[Task details]: Starting with the first line of the data below, copy each line up to and including the one containing "len(xs)), None, [m]))". Pictures stay out.

━━━━━━

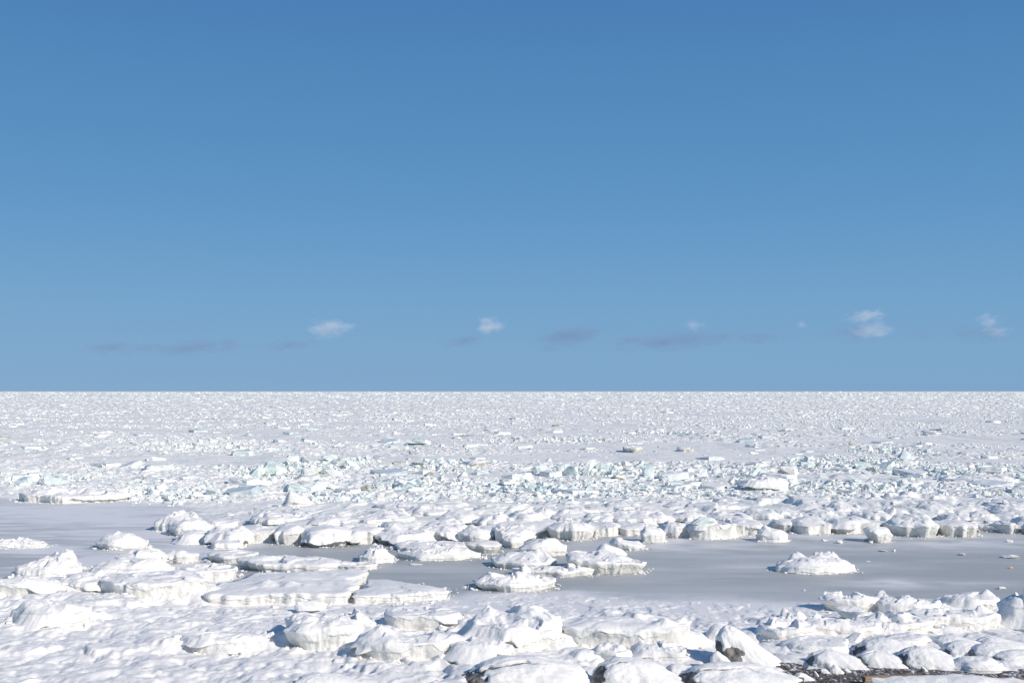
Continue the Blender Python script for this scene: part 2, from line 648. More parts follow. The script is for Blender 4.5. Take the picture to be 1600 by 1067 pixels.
def make_shore():
    xs = np.concatenate([np.linspace(-75, -28, 60)[:-1], np.arange(-28, 28, 0.065), np.linspace(28, 75, 60)[1:]])
    ys = np.concatenate([np.linspace(-45, 35, 30)[:-1], np.arange(35, 60.5, 0.085)])
    X, Y = np.meshgrid(xs, ys)
    Z = shore_h(X.ravel(), Y.ravel())
    out = (Y.ravel() < 35)
    Z = np.where(out, 0.4, Z)
    V = np.stack([X.ravel(), Y.ravel(), Z], 1)
    structure('snow_field', npmesh('snow_field', V, grid_quads(len(ys), len(xs)), None, [M_SNOW]))
    # gravel beach showing where the snow has blown off
    m, t, b = new_mat('beach_gravel')
    p = wpos(t)
    vo = nd(t, 'ShaderNodeTexVoronoi')
    vo.inputs['Scale'].default_value = 11
    t.links.new(wpos(t, 1, 0.6, 1), vo.inputs['Vector'])
    c = rampc(t, vo.outputs['Color'], [(0.1, (0.045, 0.038, 0.033)), (0.5, (0.10, 0.085, 0.07)), (0.9, (0.20, 0.175, 0.15))])
    n = rampc(t, noise(t, wpos(t, 1.6, 0.8, 1), 3.5, 6, 0.7), [(0.54, 0.0), (0.63, 1.0)])
    t.links.new(mixc(t, n, c, (0.8, 0.81, 0.84)), b.inputs['Base Color'])
    b.inputs['Roughness'].default_value = 0.9
    bump(t, b, vo.outputs['Distance'], 0.9, 0.05)
    xs = np.arange(5, 34, 0.09)
    ys = np.arange(34, 46, 0.09)
    X, Y = np.meshgrid(xs, ys)
    x, y = X.ravel(), Y.ravel()
    Z = base(x, y) - 0.015 + 0.015 * fbm2(x / 0.5, y / 0.5, 3, 281) - 0.5 * sstep(-0.2, -1.2, gravel_mask(x, y) - 0.6)
    Z = np.where(gravel_mask(x, y) < -0.8, Z - 0.6, Z)
    V = np.stack([x, y, Z], 1)
    structure('gravel_beach', npmesh('gravel_beach', V, grid_quads(len(ys), len(xs)), None, [m]))



# ------------------------------------------------------------------ ice floes
def ring_mesh(rings, tip):
    n = len(rings[0])
    V = np.concatenate(rings + [np.array([tip])])
    k = len(rings)
    a = np.arange(n)
    b = (a + 1) % n
    Q = []
    for i in range(k - 1):
        Q.append(np.stack([i * n + a, i * n + b, (i + 1) * n + b, (i + 1) * n + a], 1))
    T = np.stack([(k - 1) * n + a, (k - 1) * n + b, np.full(n, k * n)], 1)
    return V, np.concatenate(Q), T


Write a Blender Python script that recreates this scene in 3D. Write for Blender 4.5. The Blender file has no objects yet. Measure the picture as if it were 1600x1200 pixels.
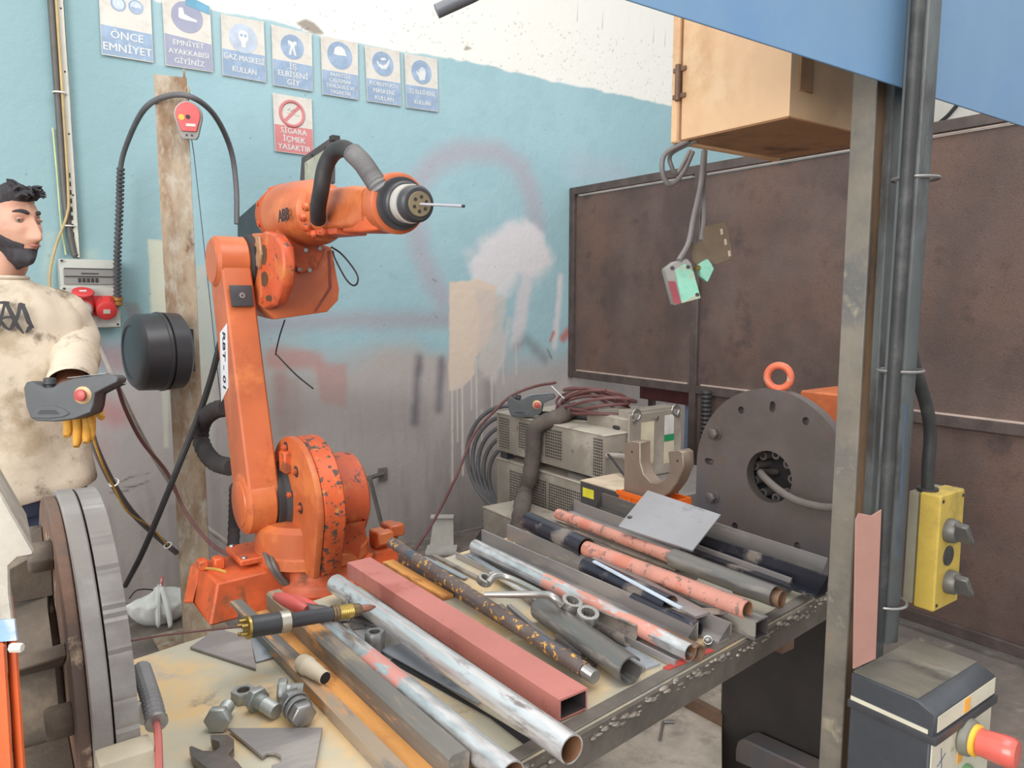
import bpy, bmesh, math, random
import numpy as np
from mathutils import Vector, Matrix, noise as mnoise
C = bpy.context.scene
COL = C.collection
PI = math.pi
random.seed(7)
# ------------------------------------------------------------------ camera
FPX, CX, CY = 1172.0, 800.0, 600.0
CAM = Vector((0.0, 0.0, 1.40))
A0 = math.radians(54.2); PT = math.radians(6.57)
F0 = Vector((math.cos(A0), math.sin(A0), 0)); RT = Vector((math.sin(A0), -math.cos(A0), 0)); ZV = Vector((0, 0, 1))
FW = F0*math.cos(PT) - ZV*math.sin(PT)
UPV = F0*math.sin(PT) + ZV*math.cos(PT)
cam_d = bpy.data.cameras.new('camera'); cam = bpy.data.objects.new('camera', cam_d); COL.objects.link(cam)
cam_d.sensor_width = 36; cam_d.lens = 36*FPX/1600; cam_d.clip_start = 0.02
m = Matrix.Identity(4)
for i, v in enumerate((RT, UPV, -FW)):
    for j in range(3): m[j][i] = v[j]
m.translation = CAM; cam.matrix_world = m
C.camera = cam
# ------------------------------------------------------------------ world, light, exposure
C.view_settings.view_transform = 'Standard'; C.view_settings.look = 'None'
C.view_settings.exposure = 0.48; C.view_settings.gamma = 1.0; C.view_settings.use_curve_mapping = False
w = bpy.data.worlds.new('world'); C.world = w; w.use_nodes = True
bg = w.node_tree.nodes['Background']; bg.inputs[0].default_value = (0.93, 0.97, 1.0, 1); bg.inputs[1].default_value = 0.78
def area(name, loc, target, sx, sy, energy, col=(1, 1, 1)):
    l = bpy.data.lights.new(name, 'AREA'); l.shape = 'RECTANGLE'; l.size = sx; l.size_y = sy; l.energy = energy; l.color = col
    o = bpy.data.objects.new(name, l); COL.objects.link(o); o.location = loc
    o.rotation_euler = (Vector(target)-Vector(loc)).to_track_quat('-Z', 'Y').to_euler(); return o
area('skylight', (1.2, 0.6, 4.6), (1.2, 1.6, 0.8), 3.2, 2.0, 62, (1, 0.985, 0.96))
area('left_fill_light', (-3.0, -0.9, 2.5), (1.6, 1.5, 1.2), 3.0, 2.6, 165, (1, 0.98, 0.95))  # fill light added at the left to brighten faces turned that way; no real door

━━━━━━

[Result of this exercise]:
Continue the Blender Python script for this scene: part 2, from line 648. More parts follow. The script is for Blender 4.5. Take the picture to be 1600 by 1067 pixels.
def make_shore():
    xs = np.concatenate([np.linspace(-75, -28, 60)[:-1], np.arange(-28, 28, 0.065), np.linspace(28, 75, 60)[1:]])
    ys = np.concatenate([np.linspace(-45, 35, 30)[:-1], np.arange(35, 60.5, 0.085)])
    X, Y = np.meshgrid(xs, ys)
    Z = shore_h(X.ravel(), Y.ravel())
    out = (Y.ravel() < 35)
    Z = np.where(out, 0.4, Z)
    V = np.stack([X.ravel(), Y.ravel(), Z], 1)
    structure('snow_field', npmesh('snow_field', V, grid_quads(len(ys), len(xs)), None, [M_SNOW]))
    # gravel beach showing where the snow has blown off
    m, t, b = new_mat('beach_gravel')
    p = wpos(t)
    vo = nd(t, 'ShaderNodeTexVoronoi')
    vo.inputs['Scale'].default_value = 11
    t.links.new(wpos(t, 1, 0.6, 1), vo.inputs['Vector'])
    c = rampc(t, vo.outputs['Color'], [(0.1, (0.045, 0.038, 0.033)), (0.5, (0.10, 0.085, 0.07)), (0.9, (0.20, 0.175, 0.15))])
    n = rampc(t, noise(t, wpos(t, 1.6, 0.8, 1), 3.5, 6, 0.7), [(0.54, 0.0), (0.63, 1.0)])
    t.links.new(mixc(t, n, c, (0.8, 0.81, 0.84)), b.inputs['Base Color'])
    b.inputs['Roughness'].default_value = 0.9
    bump(t, b, vo.outputs['Distance'], 0.9, 0.05)
    xs = np.arange(5, 34, 0.09)
    ys = np.arange(34, 46, 0.09)
    X, Y = np.meshgrid(xs, ys)
    x, y = X.ravel(), Y.ravel()
    Z = base(x, y) - 0.015 + 0.015 * fbm2(x / 0.5, y / 0.5, 3, 281) - 0.5 * sstep(-0.2, -1.2, gravel_mask(x, y) - 0.6)
    Z = np.where(gravel_mask(x, y) < -0.8, Z - 0.6, Z)
    V = np.stack([x, y, Z], 1)
    structure('gravel_beach', npmesh('gravel_beach', V, grid_quads(len(ys), len(xs)), None, [m]))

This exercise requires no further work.